Relativisitic non-pascalian fluid as a density contribution

TL;DR

This paper introduces a novel interpretation of pressure anisotropy in relativistic stellar models as an additional density component, leading to more realistic models consistent with observations and enabling the transformation of dissipative models into non-dissipative ones.

Contribution

It proposes a new perspective treating pressure anisotropy as an energy density contribution, improving the physical realism of relativistic stellar models.

Findings

Models align with observed pulsar properties.

Anisotropic and isotropic models can both describe compact objects.
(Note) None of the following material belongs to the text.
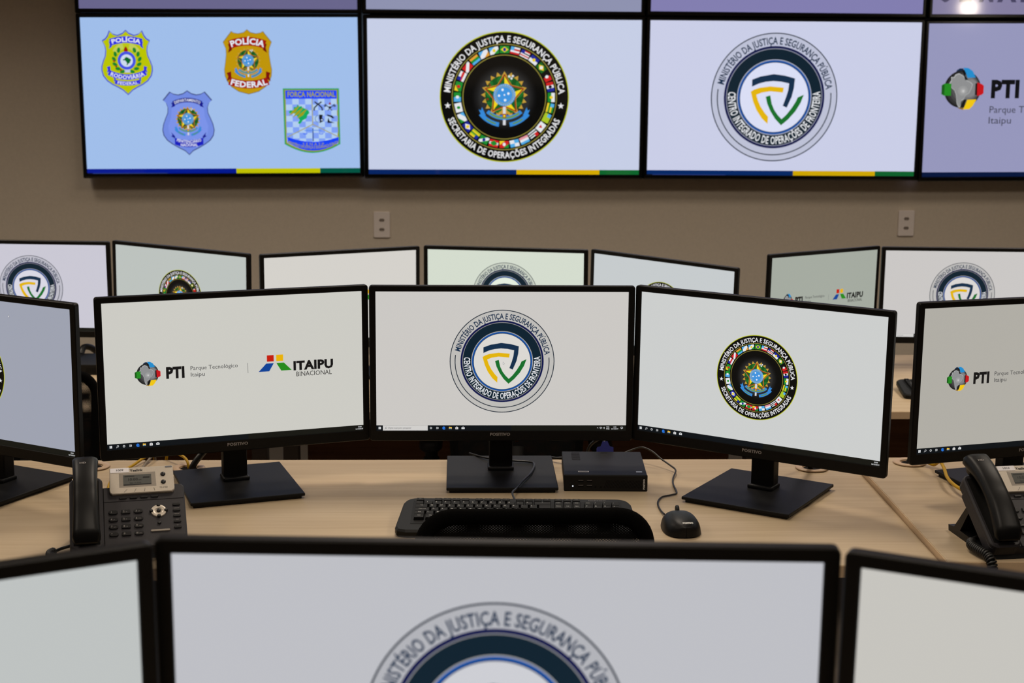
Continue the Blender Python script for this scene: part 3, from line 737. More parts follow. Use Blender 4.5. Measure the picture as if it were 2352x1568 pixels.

Dissipation effects can be incorporated as anisotropy or transformed into isotropic models.

Abstract

Understanding the role of pressure anisotropy and dissipation is crucial for modelling compact objects' internal structure and observable properties. In this work, we reinterpret local pressure anisotropy in relativistic stellar structures as an additional contribution to the energy density. This perspective enables the formulation of anisotropic equations of state for self-gravitating systems by incorporating anisotropy as a fundamental component. We demonstrate that this approach yields more realistic stellar models that satisfy key physical constraints, including mass-radius relationships and stability conditions. Our results are compared with observational data, particularly the inferred compactness of pulsars PSR J0740+6620 and PSR J0030+0451, showing that both anisotropic and isotropic models can describe these objects. Additionally, we examine the influence of dissipation -- such as temperature gradients -- on radial pressure, demonstrating that it can be modelled similarly to anisotropy. This interpretation allows the transformation of dissipative anisotropic models into equivalent non-dissipative isotropic configurations.